Le septième Groupe consultatif est très différent. D’abord, c’est la première fois que nous allons avec la plus haute autorité : le président de la République. Cela change tout. Que ce soit dans la préparation, la démarche, les discours ou la participation. Nous avons les plus grosses pointures au niveau national, dans toutes les structures et organisations locales et internationales. C’est déjà un changement. Le deuxième changement, c’est la participation du privé dans le sens où nous ne l’avons jamais fait. Cette fois-ci, c’est un forum que nous allons organiser pour le privé qui va forcément impacter notre projet phare de développement. Aussi, la présence du président de la République marque le changement. Nous avons eu la chance de suivre les cinquième et sixième Groupes consultatifs, ils n’ont rien à voir en termes d’organisation avec celui-ci. Nous avons choisi d’aller à Paris, mais c’est Dakar qui devrait abriter ce Groupe consultatif. Mais le fait d’impliquer le privé nous impose d’être dans un endroit où la logistique est là et que les gens puissent, en une journée, faire un voyage aller-retour. Peut-être le prochain Groupe consultatif sera fait sous forme de forum. Avec l’aéroport Blaise Diagne et avec des hôtels et infrastructures que nous allons développer, nous pourrons valablement organiser une rencontre au Sénégal.

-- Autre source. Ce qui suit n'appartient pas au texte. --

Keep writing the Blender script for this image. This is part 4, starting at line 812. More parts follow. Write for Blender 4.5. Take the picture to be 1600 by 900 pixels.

Etes-vous optimiste selon les dernières informations dont vous disposez sur le Groupe consultatif ?
Oui, je suis optimiste. Le ministère de l’Economie et des Finances a abattu un travail énorme. Pour le défi de la préparation, je peux dire qu’il est presque relevé. Reste celui de l’organisation. Nous avons beaucoup espoir pour la mobilisation des ressources publiques et privées, compte tenu des premiers échanges que nous avons. Nous attendons du monde, cela nous inquiète un peu, mais si nous nous mobilisons tous derrière le ministre de l’Economie et des Finances, avec un esprit fort, nous pourrons relever ce défi. Le travail qui a été déjà fait est énorme et nous avons bon espoir. Avec l’aide de Dieu, nous pourrons y arriver.